Thread: Vector kinematics projectiles thrown at an angle

The question:

The solution:

Don't you have to take into consideration the fact that the projectile was launched at an angle and was above the building for a period of time before falling to the ground? If this were the case then wouldn't the 2.42 seconds be including this period which would mean that the 12 m is in fact the sum of the building's height and the maximum height the projectile reached?

Originally Posted by iamanoobatmath

Don't you have to take into consideration the fact that the projectile was launched at an angle and was above the building for a period of time before falling to the ground? If this were the case then wouldn't the 2.42 seconds be including this period which would mean that the 12 m is in fact the sum of the building's height and the maximum height the projectile reached?

The calculation for the vertical direction is finding the vertical displacement. That is, the change in vertical position.
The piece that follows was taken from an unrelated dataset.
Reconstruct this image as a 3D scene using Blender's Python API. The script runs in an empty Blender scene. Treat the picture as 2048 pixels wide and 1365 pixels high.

As it happens, the answer should be d = -11.66 m (correct to two decimal places). This makes sense because the downwards direction is negative and the upwards direction is positive. The magnitude of this displacement is the height of the building. Therefore the height of the building is 11.66 m.

whoops!

Originally Posted by tanujkush

True, you do have to do that. Since your book calculates the displacement of the projectile, the 12m computed includes the following:
1. The max height to which the projectile goes up
2. The same distance as 1 above, when the projectile comes back to the same height from which it was shot (i.e. the top of the building)
3. The height of the building.

So the 12 = 2*max height + height of building

No, this is not correct. See my previous post. Note that the top of the building is taken as the origin.